February 22nd, 2017: The jig is up. Leicester City have escaped Sevilla with only a single-goal deficit, but the final scoreline could’ve and should’ve seen Sevilla travel to the King Power Stadium with a three or four goal advantage. 

Leicester City are done and dusted — they’ve been tactically found out, the one-year wonders of Riyad Mahrez, Jamie Vardy and a defensive backline that’s suddenly had a massive epiphany regarding their own individual shortcomings means that the Foxes are doomed.

They’ve been dumped out of the FA Cup by Millwall, and they’ve been soundly defeated by Swansea to sink to their fifth straight Premier League loss. They haven’t scored in six straight EPL matches, and they’re playing some of the most dire and predictable football the top division has ever seen.
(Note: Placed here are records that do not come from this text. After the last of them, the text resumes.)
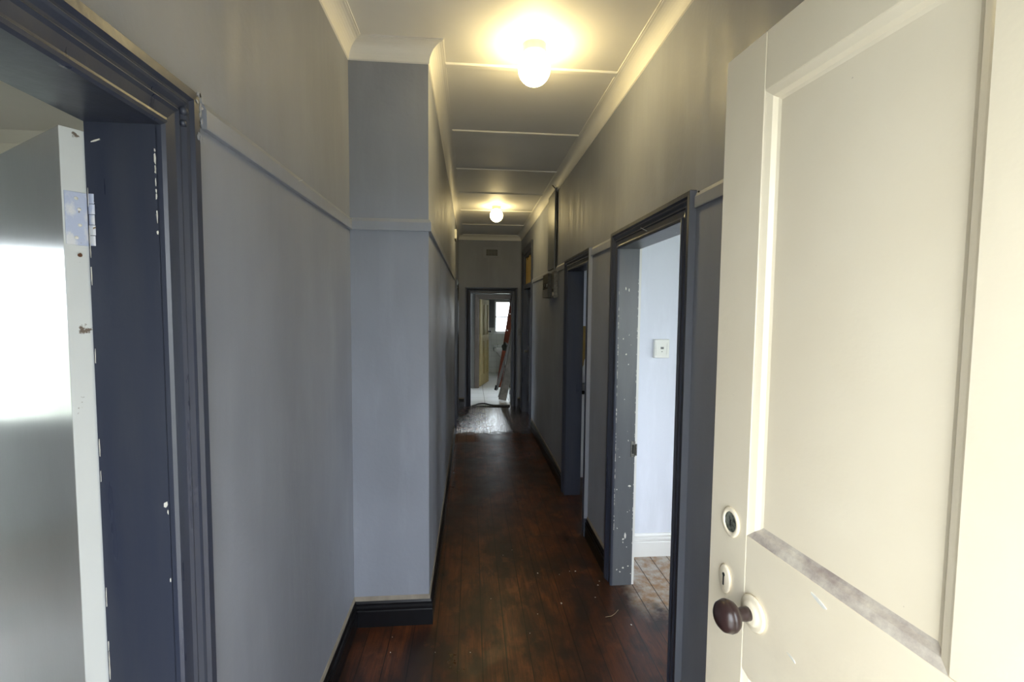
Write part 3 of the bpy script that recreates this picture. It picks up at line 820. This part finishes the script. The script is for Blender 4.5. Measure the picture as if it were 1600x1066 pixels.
# light switch in the near right room
ls = empty('light_switch', (1.2665, 3.045, 1.430)); tag(ls, 'square ivory light switch on the pale wall seen through the nearest right doorway', 'light switch')
bm = bmesh.new(); box(bm, -.051, .051, -.022, 0, -.062, .062); obj('back_box', bm, M['plastic'], ls, bevel=.003)
bm = bmesh.new(); box(bm, -.050, .050, -.030, -.0215, -.061, .061); obj('cover_plate', bm, M['plastic'], ls, bevel=.003)
bm = bmesh.new(); wall(bm, -.040, .040, -.0325, -.0295, .045, [(-.033, .033, -.038, .038)], axis='x', z0=-.045); obj('raised_rim', bm, M['plastic'], ls)
bm = bmesh.new(); box(bm, -.010, .010, -.0345, -.0295, -.002, .012); obj('rocker', bm, M['boxgrey'], ls, bevel=.001)
bm = bmesh.new(); box(bm, -.003, .003, -.031, -.0295, -.022, -.016); obj('screw', bm, M['boxgrey'], ls)
bp = empty('bell_box', (XC, 6.20, 2.61)); tag(bp, 'small cream wall box high on the far end of the left wall', 'wall box')
bm = bmesh.new(); box(bm, 0, .026, 0, .16, 0, .12); obj('body', bm, M['plastic'], bp, bevel=.003)
bm = bmesh.new(); tube(bm, [(.01, .02, 0), (.012, .02, -.02), (.012, .03, -.035)], .005, 8); obj('cable', bm, M['cable'], bp)
kp = empty('wall_switch', (.842, YE, 1.31)); tag(kp, 'tiny pale switch on the end wall to the right of the far doorway', 'light switch')
bm = bmesh.new(); box(bm, -.008, .008, -.012, 0, -.06, .06); obj('cover_plate', bm, M['boxgrey'], kp)

# nails
def nail(x, y, z, d, label, L=.035, m='nail'):
    bm = bmesh.new(); p = Vector((x, y, z)); d = Vector(d).normalized()
    tube(bm, [p - d * .01, p + d * L], .0016, 8); tube(bm, [p + d * L, p + d * (L + .0015)], .0036, 10)
    o = obj('nail', bm, M[m]); tag(o, label, 'nail'); return o
nail(XR - .014, 2.262, 2.068, (-1, .25, .55), 'bent nail sticking out of the head of the nearest right door frame', .03)
nail(XL + .014, 1.704, 2.108, (1, .2, .3), 'short nail in the picture rail on the near left wall', .012)
nail(XL + .014, 2.40, 2.116, (1, .1, .1), 'nail standing for a hole in the left picture rail close to the pier corner', .008)  # small hole in the rail, drawn as a nail
nail(XR + .001, 1.742, 2.126, (-1, -.2, .0), 'dark nail in the wall at the top near corner of the nearest right door frame', .012, 'dark')
nail(-.750, .983, 1.772, (.5, -.8, -.5), 'rusty nail below the painted hinge on the left door frame', .012, 'rust')

# ------------------------------------------------------------ floor debris
chips = [(.43, 2.877, 8), (.522, 2.559, 9), (.639, 2.884, 4), (.676, 2.882, 6), (.731, 2.599, 5), (.860, 2.348, 7), (.566, 2.852, 3), (.225, 3.113, 3),
         (.292, 3.178, 3), (.311, 2.322, 3), (.373, 2.473, 3), (.121, 2.63, 2.5), (.003, 2.207, 3), (-.168, 2.22, 3), (-.386, 2.236, 3.5), (-.394, 2.345, 3), (.78, 2.72, 6), (.80, 2.76, 5)]
first = None
for x, y, s in chips:
    if first is None:
        bm = bmesh.new(); flake(bm, (0, 0, .0008), (1, 0, 0), (0, 1, 0), .001, .001, 7)
        first = obj('paint_chip', bm, M['chip']); o = first
    else:
        o = first.copy(); COL.objects.link(o)
    o.location = (x, y, .0002); o.scale = (s * .9, s * .8, 1); o.rotation_euler = (0, 0, random.uniform(0, 6))
    tag(o, 'tiny white paint chip lying on the dark floorboards', 'paint chip', 'paint chips scattered on the hallway floor')
bm = bmesh.new(); tube(bm, [(.74, 2.418, .003), (.773, 2.421, .004), (.80, 2.44, .004), (.829, 2.473, .003)], .0008, 6)
tag(obj('straw', bm, M['straw']), 'bent pale straw on the floor before the nearest right doorway', 'straw')

# ------------------------------------------------------------ threshold cable
pts = [(-.10, 8.30, .016), (-.03, 8.18, .016), (.03, 8.14, .016), (.08, 8.22, .018), (.15, 8.30, .024), (.25, 8.31, .026), (.34, 8.24, .018), (.42, 8.20, .015), (.56, 8.19, .015), (.72, 8.18, .015)]
def smooth_path(P, n=6):
    P = [Vector(p) for p in P]; out = []
    for i in range(len(P) - 1):
        p0, p1, p2, p3 = P[max(i - 1, 0)], P[i], P[i + 1], P[min(i + 2, len(P) - 1)]
        for k in range(n):
            t_ = k / n
            out.append(.5 * ((2 * p1) + (p2 - p0) * t_ + (2 * p0 - 5 * p1 + 4 * p2 - p3) * t_ ** 2 + (3 * p1 - p0 - 3 * p2 + p3) * t_ ** 3))
    return out + [P[-1]]
pts[0] = (.02, 8.30, .016); pts = [(.03, 8.16, .016)] + pts[3:-1] + [(.69, 8.18, .015)]
bm = bmesh.new(); tube(bm, smooth_path(pts), .014, 10)
tag(obj('draught_cord', bm, M['cable'], smooth=True), 'black cord snaking across the threshold of the far doorway', 'cord')

# ------------------------------------------------------------ lobby clutter
bm = bmesh.new(); beam(bm, (.60, 10.02, .04), (.870, 10.02, 1.80), (.055, 0, 0), (0, .012, 0))
rb = obj('leaning_board', bm, M['brownplank'], bevel=.002); tag(rb, 'reddish brown board leaning at the right, rearmost of the leaning boards', 'board', 'boards leaning beyond the far doorway')
for z, x in ((1.62, .83), (1.27, .775), (.86, .69)):
    bm = bmesh.new(); lathe(bm, [(0, 0), (.014, 0), (.012, .004), (0, .005)], 14, Matrix.Translation((x, 10.008, z)) @ Matrix.Rotation(R(90), 4, 'X'))
    obj('white_spot', bm, M['white_gloss'], rb)
bm = bmesh.new(); beam(bm, (.546, 9.85, .02), (.925, 9.85, 1.43), (.028, 0, 0), (0, .020, 0))
o = obj('leaning_board', bm, M['darkplank'], bevel=.002); tag(o, 'narrow dark grey batten leaning in front of the reddish board', 'board', 'boards leaning beyond the far doorway')
bm = bmesh.new(); tube(bm, [(-.012, 0, 0), (.012, 0, .10)], [.030, .030], 12)
fo = obj('rubber_foot', bm, M['cable']); fo.parent = o; fo.location = (.535, 9.84, .012)
bm = bmesh.new(); beam(bm, (.560, 9.05, .006), (.90, 9.05, 1.32), (.032, 0, 0), (0, .012, 0))
o = obj('leaning_board', bm, M['greyplank'], bevel=.002); tag(o, 'pale narrow board leaning between the dark batten and the widest grey board', 'board', 'boards leaning beyond the far doorway')
bm = bmesh.new(); beam(bm, (.597, 8.72, .012), (.890, 8.72, 1.50), (.066, 0, -.016), (0, .014, 0))
o = obj('leaning_board', bm, M['greyplank'], bevel=.002); tag(o, 'wide weathered grey board, frontmost of the leaning boards', 'board', 'boards leaning beyond the far doorway')
bm = bmesh.new(); beam(bm, (.528, 8.72, .03), (.82, 8.72, 1.50), (.007, 0, 0), (0, .016, 0)); c_ = obj('dark_edge', bm, M['darkplank'], o)

bm = bmesh.new()
bmesh.ops.create_icosphere(bm, subdivisions=3, radius=1)
for q in bm.verts:
    k = 1 + .14 * math.sin(5 * q.co.x + 3 * q.co.z) + .10 * math.sin(9 * q.co.y + 7 * q.co.z)
    q.co = Vector((q.co.x * .075 * k, q.co.y * .05 * k, q.co.z * .085 * k))
    q.co.x -= .1 * q.co.z * 0
o = obj('cloth_bundle', bm, M['rag'], smooth=True); o.location = (.735, 9.93, .93); tag(o, 'dark crumpled rag bundle tied to the reddish leaning board', 'rag')

b = empty('paint_bucket', (.800, 8.50, .002)); tag(b, 'white plastic paint bucket with navy lid just inside the far doorway', 'bucket')
bm = bmesh.new(); lathe(bm, [(0, 0), (.085, 0), (.092, .16), (0, .16)], 28); obj('body', bm, M['bucket'], b, smooth=False)
bm = bmesh.new(); lathe(bm, [(0, .160), (.096, .160), (.096, .235), (.090, .242), (0, .242)], 28); obj('lid', bm, M['bluelid'], b)

# basin
ba = empty('wash_basin', (.90, 12.79, .66)); tag(ba, 'white wall-hung wash basin with yellowed underside below the bathroom window', 'basin')
bm = bmesh.new()
rings = []
def oval(w, d, z, yo=0):
    pts = []
    for k in range(32):
        a = 2 * math.pi * k / 32; c, s = math.cos(a), math.sin(a)
        sgn = lambda q: (abs(q) ** .5) * (1 if q >= 0 else -1)
        pts.append(bm.verts.new((w * sgn(c), -d - .0 + d * sgn(s) + yo, z)))
    return pts
for w, d, z, yo in ((.06, .06, -.26, -.10), (.12, .10, -.20, -.06), (.22, .17, -.08, 0), (.285, .205, -.045, 0), (.30, .215, 0, 0), (.30, .215, .035, 0), (.285, .205, .045, 0), (.23, .15, .035, -.03), (.17, .10, -.03, -.06), (.05, .04, -.06, -.12)):
    rings.append(oval(w, d, z, yo))
for P_, Q in zip(rings, rings[1:]):
    for k in range(32): bm.faces.new((P_[k], P_[(k + 1) % 32], Q[(k + 1) % 32], Q[k]))
bm.faces.new(rings[0][::-1]); bm.faces.new(rings[-1])
obj('bowl', bm, M['ceramic'], ba, smooth=True)
bm = bmesh.new(); box(bm, -.30, .30, -.045, 0, .03, .10); obj('splash_ledge', bm, M['ceramic'], ba, bevel=.01)
for sx in (-.17, .17):
    bm = bmesh.new(); tube(bm, [(sx, -.05, .04), (sx, -.05, .10), (sx, -.09, .115), (sx, -.12, .095)], .012, 10); lathe(bm, [(0, .10), (.022, .10), (.02, .125), (0, .13)], 12, Matrix.Translation((sx, -.05, 0))); obj('tap', bm, M['chrome'], ba, smooth=True)
bm = bmesh.new(); tube(bm, [(.0, -.12, -.25), (.0, -.12, -.34), (.0, -.10, -.38), (.0, 0, -.38)], .022, 12); tube(bm, [(0, -.12, -.36), (0, -.12, -.50)], .034, 12); obj('waste_pipe', bm, M['cable'], ba, smooth=True)

# ------------------------------------------------------------ kitchen seen through the second doorway
kc = empty('kitchen_cabinet', (1.06, 4.56, 0)); tag(kc, 'white kitchen base cabinet glimpsed through the second doorway on the right', 'cabinet')
bm = bmesh.new(); box(bm, 0, 1.2, .02, .59, .0, .855); obj('body', bm, M['cabinet'], kc)
for k in range(3):
    bm = bmesh.new(); box(bm, .004 + .4 * k, .396 + .4 * k, 0, .019, .02, .845); d_ = obj('cabinet_door', bm, M['cabinet'], kc, bevel=.002)
    bm = bmesh.new(); tube(bm, [(.34 + .4 * k, -.018, .66), (.34 + .4 * k, -.018, .78)], .005, 8); obj('handle', bm, M['chrome'], d_)
bm = bmesh.new(); box(bm, 1.045, 2.30, 4.535, 5.158, .857, .892)
tag(obj('worktop', bm, M['counter'], bevel=.003), 'black worktop on the white kitchen cabinet', 'worktop')
bm = bmesh.new(); box(bm, 1.045, 2.30, 5.140, 5.158, .894, 1.055)
tag(obj('splashback', bm, M['backsplash']), 'brown-grey splashback strip behind the black worktop', 'splashback')
bm = bmesh.new(); box(bm, 1.10, 1.62, 5.130, 5.156, 1.057, 1.515)
tag(obj('wooden_board', bm, M['ochre'], bevel=.004), 'ochre wooden board standing against the kitchen wall', 'board')
bo = empty('detergent_bottle', (1.252, 5.06, .893)); tag(bo, 'white squeeze bottle on the worktop before the ochre board', 'bottle')
bm = bmesh.new(); lathe(bm, [(0, 0), (.03, 0), (.032, .01), (.032, .14), (.022, .18), (.012, .20), (0, .20)], 20); obj('body', bm, M['bottle'], bo, smooth=True)
bm = bmesh.new(); lathe(bm, [(0, .20), (.014, .20), (.012, .23), (.005, .26), (0, .26)], 14); obj('cap', bm, M['bottle'], bo)
ta = empty('kitchen_tap', (1.345, 5.07, .893)); tag(ta, 'small chrome kitchen tap beside the white bottle', 'tap')
bm = bmesh.new(); tube(bm, smooth_path([(0, 0, 0), (0, 0, .12), (-.01, -.03, .16), (-.02, -.09, .15), (-.02, -.11, .12)]), .010, 10); obj('spout', bm, M['chrome'], ta, smooth=True)
bm = bmesh.new(); lathe(bm, [(0, .0), (.022, 0), (.022, .03), (.014, .04), (0, .04)], 16, Matrix.Translation((.0, 0, 0))); obj('tap_base', bm, M['chrome'], ta)
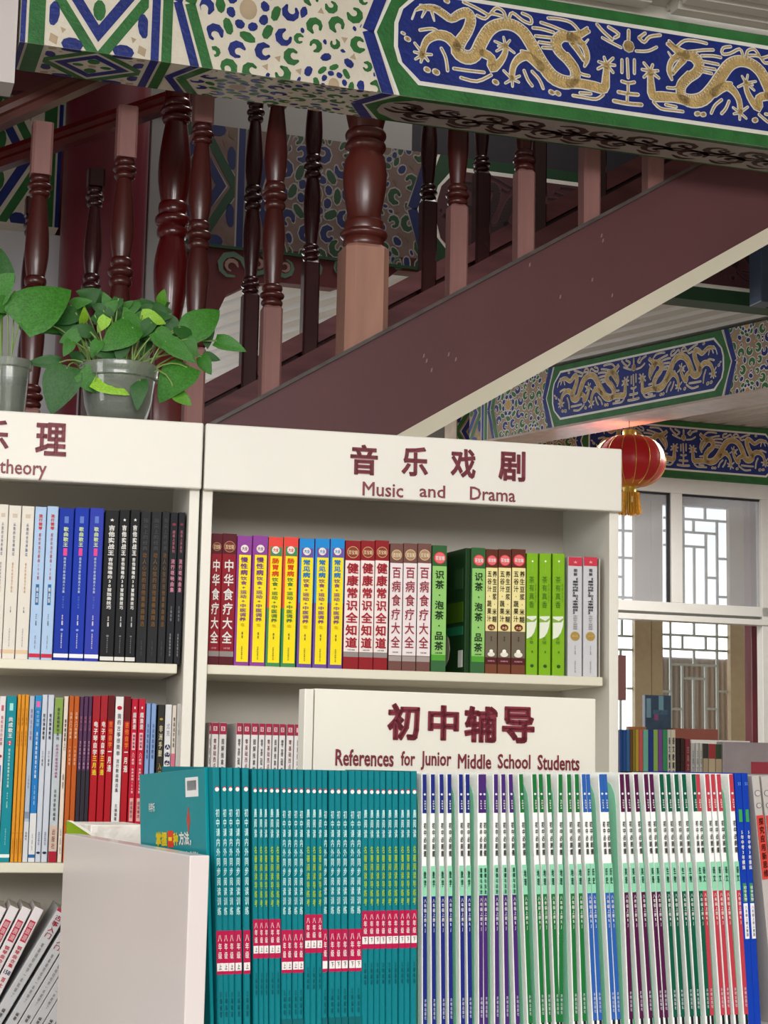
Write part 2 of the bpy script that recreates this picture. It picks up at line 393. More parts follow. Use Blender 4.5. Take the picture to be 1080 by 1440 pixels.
E_(16, (255, 460), (290, 470), (325, 465)); E_(14, (290, 470), (290, 520)); E_(18, (235, 520), (290, 530), (345, 535)); E_(14, (285, 530), (285, 575)); E_(20, (210, 570), (285, 585), (365, 592))
MID = z2(292, 262, 810)[0]
def mirror(pts): return [(2*MID-p[0],)+tuple(p[1:]) for p in pts]
def scroll(P, m, lay, s0, s1, t0, t1, seed, region, w=.05):
    r = random.Random(seed); s = s0; k = 0
    while s < s1:
        c = (t0+t1)/2+(.22 if k % 2 else -.22)*(t1-t0); R = (t1-t0)*.24
        P.add('scrollwork', m, lay, comma(s, c, R, r.uniform(0, 6.3), w*1.6, (-1)**k, 5.0), region)
        P.add('scrollwork', m, lay, comma(s+R*.2, c, R*.4, r.uniform(0, 6), w, (-1)**k, 4), region)
        P.add('scrollwork', m, lay, stroke([(s, c, w), (s+R*.9, c+R*(-1)**k*.9, w*1.5), (s+R*1.7, (t0+t1)/2, w)], None), region)
        P.add('scrollwork', m, lay, stroke([(s-R, c+R*.9, w*.6), (s-R*.3, c+R*1.5, w*1.7), (s+R*.5, c+R*1.2, w*.5)], None), region)
        s += R*r.uniform(1.1, 1.4); k += 1
def design(kind='dragon', seed=1, pal=PALB):
    P = Paint(); M = MID; BLUE, GREEN, TAN = pal['b'], pal['g'], pal['t']; LN = pal['line']
    def rect(a, b, c=-1, d=1): return [(a, c), (b, c), (b, d), (a, d)]
    BIG = rect(-6, 20)
    def both(name, m, lay, polys, region=None):
        if LN and name.endswith('_border'):
            gp = []
            for p in polys:
                cx_ = sum(q[0] for q in p)/len(p); cy_ = sum(q[1] for q in p)/len(p)
                gp.append([(x+.035*(1 if x > cx_ else -1), y) for x, y in p])
            both('border_outline', LN, .5, gp, region)
        P.add(name, m, lay, polys, region)
        P.add(name, m, lay, [[(2*M-x, y) for x, y in p] for p in polys], [(2*M-x, y) for x, y in region] if region else None)
    # stripes and chevrons
    both('blue_border', BLUE, 1, [rect(-5.9, -5.82), rect(-3.87, -3.74)])
    both('green_border', GREEN, 1, [rect(-5.78, -5.53), rect(-3.70, -3.54)])
    reg = rect(-5.47, -3.93); cx = -4.70
    def dia(a, b, w): 
        q = []
        pts = [(cx-a, 0), (cx, -b), (cx+a, 0), (cx, b)]
        for i in range(4):
            p0, p1 = pts[i], pts[(i+1) % 4]; k = w/2
            ia, ib = a-w/2*1.2, b-w/2*1.6; oa, ob = a+w/2*1.2, b+w/2*1.6
            I = [(cx-ia, 0), (cx, -ib), (cx+ia, 0), (cx, ib)]; O = [(cx-oa, 0), (cx, -ob), (cx+oa, 0), (cx, ob)]
            q.append([I[i], I[(i+1) % 4], O[(i+1) % 4], O[i]])
        return q
    both('blue_border', BLUE, 1, dia(.50, .70, .17), reg); both('green_border', GREEN, 1, dia(.79, 1.12, .17), reg)
    both('green_petals', GREEN, 1, [blob(cx, .33, .1, .17), blob(cx, -.33, .1, .17), blob(cx-.22, 0, .09, .1), blob(cx+.22, 0, .09, .1)], reg)
    both('flower_centre', TAN, 1, [blob(cx, 0, .07, .08)], reg)
    for sx in (-1, 1):
        for sy in (-1, 1):
            both('blue_petals', BLUE, 1, [blob(cx+sx*.70, sy*.48, .09, .2, sx*.1), blob(cx+sx*.40, sy*.93, .17, .11)], reg)
            both('tan_specks', TAN, 1, [blob(cx+sx*.69, sy*.88, .08, .1, .5, 4), blob(cx+sx*.55, sy*.72, .05, .06, .3, 3)], reg)
    for sy in (-1, 1):
        both('blue_border', BLUE, 1, stroke([(-3.47, 0), (-3.13, sy*1.1)], .14, k=1, caps=False))
        both('green_border', GREEN, 1, stroke([(-3.27, 0), (-2.92, sy*1.1)], .17, k=1, caps=False))
        both('blue_border', BLUE, 1, stroke([(-.30, 0), (.10, sy*1.1)], .2, k=1, caps=False))
    P2 = Paint(); fr = [(-3.12, 0), (-2.78, -1), (-.05, -1), (-.44, 0), (-.05, 1), (-2.78, 1)]
    # two convex halves so clipping stays right
    for half, sd in (([(-3.12, 0), (-2.78, -1), (-1.4, -1), (-1.4, 1), (-2.78, 1)], seed),):
        pass
    F = Paint(); flower(F, rect(-3.2, 0), seed, [(-2.32, .05, .86), (-.86, -.98, .55), (-.86, .98, .55)], pal)
    lft = [(-3.12, 0), (-2.78, -1), (-1.2, -1), (-1.2, 1), (-2.78, 1)]
    r1 = [(-1.2, -1), (-.05, -1), (-.44, 0), (-1.2, 0)]; r2 = [(-1.2, 0), (-.44, 0), (-.05, 1), (-1.2, 1)]
    for (name, m, lay), polys in F.L.items():
        for R_ in (lft, r1, r2): both(name, m, lay, polys, R_)
    # the dragon panel
    def hexa(a0, dx, t): return [(a0-dx, 0), (a0, -t), (2*M-a0, -t), (2*M-a0+dx, 0), (2*M-a0, t), (a0, t)]
    P.add('white_outline', PWHITE, 1, [hexa(.22, .42, 1)]); P.add('green_border', GREEN, 2, [hexa(.27, .42, 1)])
    def pan(g): 
        l = [(.30-g, .45), (.22-g, .2), (.22-g, -.2), (.30-g, -.45), (.62-g*.5, -.72-g)]
        return [(x, y) for x, y in l]+[(2*M-x, y) for x, y in l[::-1]]+[(2*M-.62+g*.5, .75+g), (.62-g*.5, .75+g)]
    P.add('white_outline', PWHITE, 3, [pan(.07)])
    if kind == 'scroll':
        P.add('panel_ground', GREYP, 4, [pan(.12)]); scroll(P, BROWNP, 5, .5, 2*M-.4, -.62, .62, 5, None, .085)
    else:
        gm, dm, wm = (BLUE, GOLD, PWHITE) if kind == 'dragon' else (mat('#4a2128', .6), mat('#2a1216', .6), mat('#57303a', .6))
        P.add('panel_ground', gm, 4, [pan(0)])
        for st in DR:
            for q in (st, mirror(st)):
                P.add('dragon_outline', wm, 5, stroke(q, None, .014, 3)); P.add('dragon', dm, 7, stroke(q, None, -.006, 3))
        bl = smooth(DR[0], 8)
        for i in range(3, len(bl)-2, 2):
            x, y, w = bl[i]
            if w < .08: continue
            dx, dy = bl[i+1][0]-bl[i-1][0], bl[i+1][1]-bl[i-1][1]; l = math.hypot(dx, dy) or 1
            for q in ([(x-dy/l*w*.26, y+dx/l*w*.26, .014), (x-dy/l*w*.40, y+dx/l*w*.40, .01)],):
                P.add('dragon_scales', wm, 8, stroke(q, None, 0, 1)); P.add('dragon_scales', wm, 8, stroke(mirror(q), None, 0, 1))
        for st in PE: P.add('dragon_outline', wm, 5, stroke(st, None, .012, 3)); P.add('dragon', dm, 7, stroke(st, None, -.008, 3))
    return P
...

Claudio Ranieri, the man who’s been knighted, immortalized and heralded as Leicester’s own Theseus, has his head chopped off and placed on a stick as an example for any remaining romantics out there.

This is how things stand after match day 25. Leicester are one point above the drop zone. They’ve gone from three defeats in 38 matches during their title-winning campaign to 14 in 25, and the teams behind them smell blood.

Leicester City relegation

 

41 Days Later — April 4th, 2017: Leicester City have won six matches in a row. They’ve dumped Sevilla out of the Champions League with an incredible 2-0 victory at the King Power, Jamie Vardy scored a brace to stun Liverpool, and relegation fears were vanished with victories over Hull City and Sunderland.

After match day 31, here’s how things now stand for Leicester. 

Leicester City top half of the table

They’re the hottest team in the country, they’re in the top half of the table and only one point behind Watford in ninth. They’ve opened up a gap of nine points over the relegation zone with only eight matches remaining, four points away from the blessed accumulation of 40.

What does all this mean? I haven’t a f**king clue. Tactically, Shinji Okazaki has been restored to the lineup by Craig Shakespeare, which is like saying you've fixed the mechanics of some complex machine by means of percussive maintenance — just hitting it until it worked.

Jamie Vardy has now scored six goals and registered two assists in his last seven matches, Riyad Mahrez has completely altered his season with two goals and an assist in his last five and Wilfred Ndidi suddenly looks like a more than capable replacement for N’Golo Kante.

If I’m Diego Simeone and Atletico Madrid, I simply do not know how to go about disrupting magic. There's no lecture in Simeone's master class on suffocating opponents that deals with the occultism of Leicester City. 

When Gianluigi Buffon said, “The only team I’d like to avoid in the draw is Leicester. They have got enthusiasm, they know how to hurt the strongest teams,” everyone just laughed and laughed. Buffon was like Tim the Enchanter, warning King Arthur and his knights of the killer rabbit

Juventus and Gianluigi Buffon, scared of Leicester City? It’s preposterous, but that’s exactly the realm in which Leicester City operates. Atletico Madrid must be wary of how they approach a feral Jamie Vardy and company.